Holton is inapplicable because, unlike capital sentencing, there is no review of the non-capital sentencing. And if the sentencing judge gratuitously offers an observation as to defendant’s lack of remorse, it does not transform the legal sentence into illegal punishment. In this case the trial judge was well within reason to impose the maximum punishment for such a ferocious beating.

I would deny the petition.

. Thompson v. State, 759 So.2d 650, 660 (Fla.2000) (petitioner was prejudiced because appellate counsel's deficiency "compromised the appellate process to such a degree as to undermine confidence in the correctness of the result”); Wilson v. Wainwright, 474 So.2d 1162, 1163 (Fla.1985) (criteria for proving ineffective assistance of appellate counsel parallel standard for ineffective trial counsel).
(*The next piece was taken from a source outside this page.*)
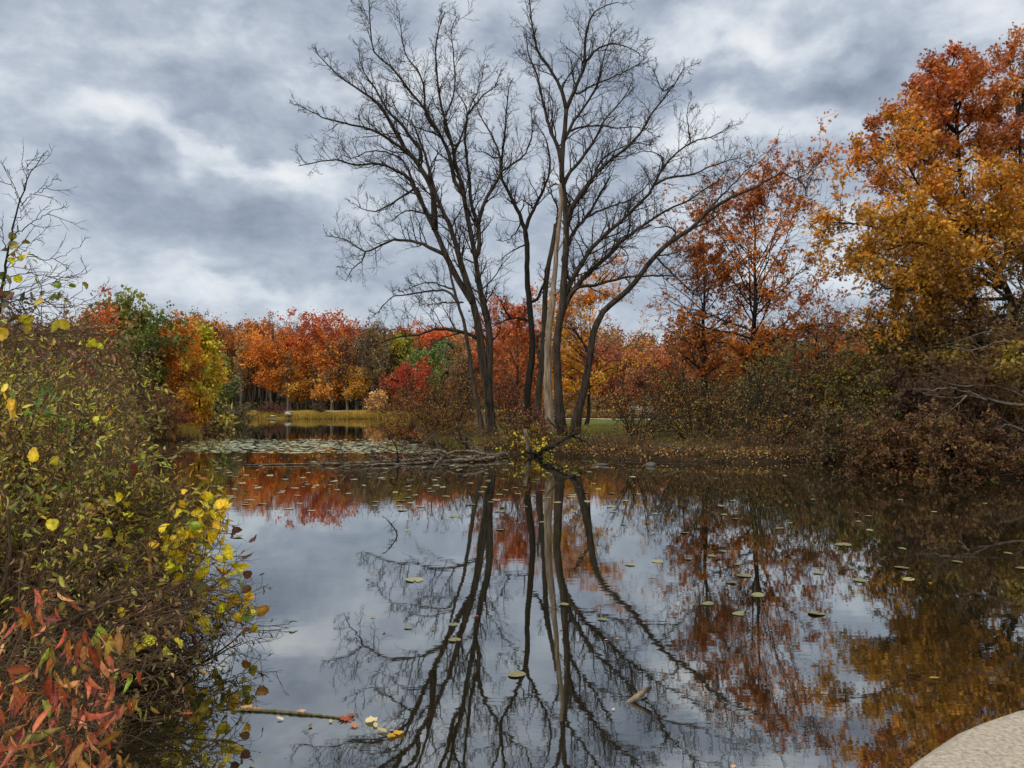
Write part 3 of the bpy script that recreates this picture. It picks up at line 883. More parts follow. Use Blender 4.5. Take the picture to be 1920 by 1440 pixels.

. Williamson v. Dugger, 651 So.2d 84, 86 (Fla.1994); see also Downs v. Moore, 801 So.2d 906, 910 (Fla.2001) (appellate counsel cannot be deemed ineffective for failing to raise non-meritorious claims on appeal).

. See Stancliff v. State, 996 So.2d 259 (Fla. 1st DCA 2008) (District Court of Appeal lacked *174authority to review defendant's sentence despite his contention that trial court abused its discretion by denying his request for a downward departure, where sentence was within the sentencing range established by defendant’s Criminal Punishment Code scoresheet); Peterson v. State, 775 So.2d 376 (Fla. 4th DCA 2000) (Criminal Punishment Code (CPC) section providing that sentence may be appealed on basis that it departs from CPC only if sentence is below lowest permissible sentence or as enumerated in section governing appeals by defendant does not violate due process or equal protection).